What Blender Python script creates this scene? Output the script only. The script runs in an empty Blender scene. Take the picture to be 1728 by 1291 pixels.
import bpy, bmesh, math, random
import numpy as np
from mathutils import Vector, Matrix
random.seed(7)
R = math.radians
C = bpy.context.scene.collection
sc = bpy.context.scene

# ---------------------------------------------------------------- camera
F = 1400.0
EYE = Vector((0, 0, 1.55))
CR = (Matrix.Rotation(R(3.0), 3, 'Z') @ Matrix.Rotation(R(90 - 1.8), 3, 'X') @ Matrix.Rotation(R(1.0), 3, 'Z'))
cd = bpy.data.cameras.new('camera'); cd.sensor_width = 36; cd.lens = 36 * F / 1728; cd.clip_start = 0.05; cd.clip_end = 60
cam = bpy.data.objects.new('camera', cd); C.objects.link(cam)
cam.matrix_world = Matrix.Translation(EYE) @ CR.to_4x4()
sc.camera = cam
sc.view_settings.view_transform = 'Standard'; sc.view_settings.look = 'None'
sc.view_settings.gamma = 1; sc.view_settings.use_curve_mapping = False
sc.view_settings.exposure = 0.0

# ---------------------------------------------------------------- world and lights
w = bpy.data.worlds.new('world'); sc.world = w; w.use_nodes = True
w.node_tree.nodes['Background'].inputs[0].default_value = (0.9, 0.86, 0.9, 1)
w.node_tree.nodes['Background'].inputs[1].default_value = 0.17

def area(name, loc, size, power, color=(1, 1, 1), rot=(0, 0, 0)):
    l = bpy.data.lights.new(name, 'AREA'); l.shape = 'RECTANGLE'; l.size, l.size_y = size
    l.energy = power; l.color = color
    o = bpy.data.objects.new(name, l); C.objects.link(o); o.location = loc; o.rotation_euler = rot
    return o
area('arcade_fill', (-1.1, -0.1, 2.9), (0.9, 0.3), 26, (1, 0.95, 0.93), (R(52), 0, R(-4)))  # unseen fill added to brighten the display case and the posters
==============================
Copy out the full listing exactly.

§ Worked solution
What Blender Python script creates this scene? Output the script only. The script runs in an empty Blender scene. Take the picture to be 1728 by 1291 pixels.
import bpy, bmesh, math, random
import numpy as np
from mathutils import Vector, Matrix
random.seed(7)
R = math.radians
C = bpy.context.scene.collection
sc = bpy.context.scene

# ---------------------------------------------------------------- camera
F = 1400.0
EYE = Vector((0, 0, 1.55))
CR = (Matrix.Rotation(R(3.0), 3, 'Z') @ Matrix.Rotation(R(90 - 1.8), 3, 'X') @ Matrix.Rotation(R(1.0), 3, 'Z'))
cd = bpy.data.cameras.new('camera'); cd.sensor_width = 36; cd.lens = 36 * F / 1728; cd.clip_start = 0.05; cd.clip_end = 60
cam = bpy.data.objects.new('camera', cd); C.objects.link(cam)
cam.matrix_world = Matrix.Translation(EYE) @ CR.to_4x4()
sc.camera = cam
sc.view_settings.view_transform = 'Standard'; sc.view_settings.look = 'None'
sc.view_settings.gamma = 1; sc.view_settings.use_curve_mapping = False
sc.view_settings.exposure = 0.0

# ---------------------------------------------------------------- world and lights
w = bpy.data.worlds.new('world'); sc.world = w; w.use_nodes = True
w.node_tree.nodes['Background'].inputs[0].default_value = (0.9, 0.86, 0.9, 1)
w.node_tree.nodes['Background'].inputs[1].default_value = 0.17

def area(name, loc, size, power, color=(1, 1, 1), rot=(0, 0, 0)):
    l = bpy.data.lights.new(name, 'AREA'); l.shape = 'RECTANGLE'; l.size, l.size_y = size
    l.energy = power; l.color = color
    o = bpy.data.objects.new(name, l); C.objects.link(o); o.location = loc; o.rotation_euler = rot
    return o
area('arcade_fill', (-1.1, -0.1, 2.9), (0.9, 0.3), 26, (1, 0.95, 0.93), (R(52), 0, R(-4)))  # unseen fill added to brighten the display case and the posters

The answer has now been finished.